Um mês depois da criação, a dinâmica de oferecer cursos virtuais já estava estabelecida. “Notamos um público ávido por esse conhecimento, não só acadêmicos, mas saímos dos muros da universidade para cair na rede. Temos entre os alunos empresários, militares de reserva, pesquisadores, diplomatas, professores universitários e socialites”, contou.
Omran afirma que o público leigo tem dificuldade de entender o Oriente Médio. “Nós começamos a atender essa demanda de esclarecimento. No Brasil, há um estereótipo muito negativo sobre a cultura árabe, principalmente sobre as questões do Islã. Nossa proposta é justamente tirar esse estereótipo”, declarou.
Outra particularidade do Gepom, segundo ela, é trazer temas atuais sobre o Oriente Médio, eles política, história, entretenimento e cultura. “Todos os cursos, mesmo os que envolvem questões históricas, acabam trazendo questões atuais para serem refletidas”, disse. São oferecidas cotas nos cursos por causa de uma visão de política inclusiva.
Com a explosão do Porto de Beirute, em agosto do ano passado, Omran percebeu uma demanda dos próprios alunos sobre o que estava acontecendo no Líbano. “Aí fizemos a primeira live, que lotou, e começamos a fazer essas lives gratuitas periodicamente”, disse.

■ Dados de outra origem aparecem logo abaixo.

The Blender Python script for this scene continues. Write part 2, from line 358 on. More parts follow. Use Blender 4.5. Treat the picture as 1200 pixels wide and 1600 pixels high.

Leia mais sobre o cursos do Gepom:
Atualmente, Omran é professora da pós-graduação da Universidade Federal Fluminense (UFF), no curso de Estudos da Linguagem. Suas pesquisas mais recentes são voltadas aos estudos de gênero e ao recorte feminino do mundo árabe na história, no cinema e na literatura. “Minha pesquisa atual é com gênero, a mulher árabe não é tão diferente da mulher ocidental em suas demandas e em suas liberdades”, afirmou.
Além de seu trabalho acadêmico, Omran conta que é roteirista e dramaturga. “Cresci vendo filmes árabes e ouvindo músicas árabes, o imigrante tem a necessidade de manter sua cultura, e no caso da minha família, isso se deu pelas artes”, contou, mencionando as canções das grandes cantoras árabes como a libanesa Fairuz e a egípcia Umm Kulthum.